The Air Force’s ambitious efforts to conserve energy and leverage renewable and environmentally friendly power sources have the support of new Secretary Michael Donley. But, looking forward, Donley wants the focus to become more “cooperative and joint” with the other services and Office of the Secretary of Defense, says Michael Aimone, USAF’s acting deputy chief of staff for logistics, installations, and mission support. Speaking to reporters Oct. 30, Aimone said this new policy resulted from a meeting that he and Kevin Billings, USAF’s acting energy czar, had with Donley in mid-October. For example, Donley wants the Air Force to partner with the Army and Navy on a large solar photovoltaic project in California that the Air Force had originally planned for Edwards Air Force Base, Aimone said.
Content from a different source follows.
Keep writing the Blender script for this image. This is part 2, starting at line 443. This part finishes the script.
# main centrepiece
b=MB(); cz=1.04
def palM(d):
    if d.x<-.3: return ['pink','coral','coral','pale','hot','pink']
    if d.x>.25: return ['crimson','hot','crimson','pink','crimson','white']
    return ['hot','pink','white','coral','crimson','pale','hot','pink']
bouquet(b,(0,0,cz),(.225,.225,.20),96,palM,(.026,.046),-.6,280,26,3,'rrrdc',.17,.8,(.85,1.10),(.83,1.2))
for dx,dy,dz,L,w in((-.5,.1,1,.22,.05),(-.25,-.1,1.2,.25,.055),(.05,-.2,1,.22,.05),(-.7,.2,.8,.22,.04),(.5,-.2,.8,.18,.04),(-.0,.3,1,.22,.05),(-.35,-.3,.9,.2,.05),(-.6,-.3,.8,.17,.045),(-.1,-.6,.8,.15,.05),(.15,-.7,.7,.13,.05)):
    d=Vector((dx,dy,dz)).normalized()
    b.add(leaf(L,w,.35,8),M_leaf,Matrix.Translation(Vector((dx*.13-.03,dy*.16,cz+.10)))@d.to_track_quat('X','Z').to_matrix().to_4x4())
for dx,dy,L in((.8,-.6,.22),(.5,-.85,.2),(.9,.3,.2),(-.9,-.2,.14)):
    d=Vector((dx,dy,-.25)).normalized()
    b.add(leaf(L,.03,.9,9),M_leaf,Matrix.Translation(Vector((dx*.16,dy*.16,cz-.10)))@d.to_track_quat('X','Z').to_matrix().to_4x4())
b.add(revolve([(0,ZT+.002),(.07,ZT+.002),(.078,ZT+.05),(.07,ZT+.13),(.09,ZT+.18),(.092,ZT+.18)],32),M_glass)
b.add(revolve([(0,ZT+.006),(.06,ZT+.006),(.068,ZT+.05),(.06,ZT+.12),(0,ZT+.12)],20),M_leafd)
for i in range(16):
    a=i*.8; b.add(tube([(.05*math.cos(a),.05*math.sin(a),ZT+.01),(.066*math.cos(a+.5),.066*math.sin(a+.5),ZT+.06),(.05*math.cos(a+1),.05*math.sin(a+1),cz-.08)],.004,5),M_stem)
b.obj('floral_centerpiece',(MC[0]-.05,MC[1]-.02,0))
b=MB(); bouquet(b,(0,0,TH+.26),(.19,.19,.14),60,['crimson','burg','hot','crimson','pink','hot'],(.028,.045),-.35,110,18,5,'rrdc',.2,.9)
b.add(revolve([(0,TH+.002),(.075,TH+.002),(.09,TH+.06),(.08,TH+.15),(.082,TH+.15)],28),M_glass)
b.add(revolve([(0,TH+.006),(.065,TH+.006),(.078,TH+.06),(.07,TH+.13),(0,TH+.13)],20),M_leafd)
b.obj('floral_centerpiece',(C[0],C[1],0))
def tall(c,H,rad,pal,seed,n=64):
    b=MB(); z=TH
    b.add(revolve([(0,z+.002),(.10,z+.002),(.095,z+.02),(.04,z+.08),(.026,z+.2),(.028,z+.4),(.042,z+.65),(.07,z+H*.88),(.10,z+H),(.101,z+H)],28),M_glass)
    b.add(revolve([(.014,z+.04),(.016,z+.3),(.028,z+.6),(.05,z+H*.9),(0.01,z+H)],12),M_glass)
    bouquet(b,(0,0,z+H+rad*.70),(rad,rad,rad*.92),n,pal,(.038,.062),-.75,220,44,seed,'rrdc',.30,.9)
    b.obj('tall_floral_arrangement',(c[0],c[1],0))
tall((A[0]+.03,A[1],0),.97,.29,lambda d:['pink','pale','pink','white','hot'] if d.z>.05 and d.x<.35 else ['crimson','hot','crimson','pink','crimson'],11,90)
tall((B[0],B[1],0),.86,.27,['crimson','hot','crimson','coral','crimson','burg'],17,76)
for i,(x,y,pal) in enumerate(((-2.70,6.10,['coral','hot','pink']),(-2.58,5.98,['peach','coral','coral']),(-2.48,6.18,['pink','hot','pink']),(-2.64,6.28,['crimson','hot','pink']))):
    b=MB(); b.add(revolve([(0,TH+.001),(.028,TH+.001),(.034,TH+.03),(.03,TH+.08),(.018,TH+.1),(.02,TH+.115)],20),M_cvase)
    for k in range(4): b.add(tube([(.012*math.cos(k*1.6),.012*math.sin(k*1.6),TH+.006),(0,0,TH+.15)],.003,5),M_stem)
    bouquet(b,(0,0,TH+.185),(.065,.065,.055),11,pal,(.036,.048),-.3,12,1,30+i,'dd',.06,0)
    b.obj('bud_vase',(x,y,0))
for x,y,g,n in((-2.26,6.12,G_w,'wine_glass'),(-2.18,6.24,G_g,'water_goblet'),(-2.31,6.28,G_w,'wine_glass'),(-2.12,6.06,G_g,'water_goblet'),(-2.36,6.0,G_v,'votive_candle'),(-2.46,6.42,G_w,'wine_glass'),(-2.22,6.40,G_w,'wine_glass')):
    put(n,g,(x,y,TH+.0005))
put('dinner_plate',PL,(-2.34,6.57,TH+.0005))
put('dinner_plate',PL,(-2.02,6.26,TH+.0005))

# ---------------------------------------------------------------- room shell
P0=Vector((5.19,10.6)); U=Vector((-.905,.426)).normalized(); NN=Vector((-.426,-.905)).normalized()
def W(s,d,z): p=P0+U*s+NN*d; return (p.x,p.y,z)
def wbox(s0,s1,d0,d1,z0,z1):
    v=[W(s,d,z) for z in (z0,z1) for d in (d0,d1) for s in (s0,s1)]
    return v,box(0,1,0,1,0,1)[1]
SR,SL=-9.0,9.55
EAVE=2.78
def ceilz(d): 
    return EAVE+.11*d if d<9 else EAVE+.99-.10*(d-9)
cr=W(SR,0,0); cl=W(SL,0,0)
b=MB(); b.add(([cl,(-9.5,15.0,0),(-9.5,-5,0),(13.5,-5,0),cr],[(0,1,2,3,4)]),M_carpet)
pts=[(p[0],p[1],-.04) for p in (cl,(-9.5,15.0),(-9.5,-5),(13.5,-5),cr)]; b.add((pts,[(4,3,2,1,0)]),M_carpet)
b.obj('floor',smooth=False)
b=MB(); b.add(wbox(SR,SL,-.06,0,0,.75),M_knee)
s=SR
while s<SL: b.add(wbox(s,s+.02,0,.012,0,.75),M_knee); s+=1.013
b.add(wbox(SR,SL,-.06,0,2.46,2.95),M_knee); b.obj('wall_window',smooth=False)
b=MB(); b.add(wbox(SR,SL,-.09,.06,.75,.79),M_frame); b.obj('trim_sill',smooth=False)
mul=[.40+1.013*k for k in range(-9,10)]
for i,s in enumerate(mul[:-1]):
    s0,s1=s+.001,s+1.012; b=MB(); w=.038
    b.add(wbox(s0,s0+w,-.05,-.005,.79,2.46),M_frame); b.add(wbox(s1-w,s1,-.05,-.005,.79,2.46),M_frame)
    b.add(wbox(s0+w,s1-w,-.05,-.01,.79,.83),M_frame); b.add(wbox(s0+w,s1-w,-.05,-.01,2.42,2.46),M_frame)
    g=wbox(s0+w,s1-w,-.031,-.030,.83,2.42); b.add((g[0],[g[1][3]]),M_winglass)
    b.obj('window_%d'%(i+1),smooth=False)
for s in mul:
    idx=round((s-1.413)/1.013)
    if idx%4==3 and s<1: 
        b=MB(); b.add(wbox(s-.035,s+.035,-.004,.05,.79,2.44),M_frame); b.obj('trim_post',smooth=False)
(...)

Soon, he said, USAF and Army officials will travel to Sacramento to work with the state government on the details of the request for proposals, with a site other than Edwards perhaps being chosen to host the solar farm. The Air Force is also now incorporating the Army in its activities to establish small nuclear power reactors at some USAF installations, Aimone said. “This is a beginning of a collaboration that is in its infancy,” he said, noting the Army’s history going back to the 1950s of using nuclear power at their facilities. “Right now we’re trying to frame a proposal and look at the pros and cons and costs envisioned with this,” Aimone said of the reactor initiative. Back in August, while still Acting Secretary, Donley said the Air Force’s work would continue unabated to certify its entire aircraft fleet to run on a hybrid alternative fuel blend. At the same time, he indicated that he wanted the service to re-examine some of its other energy projects to ensure its approach was correct.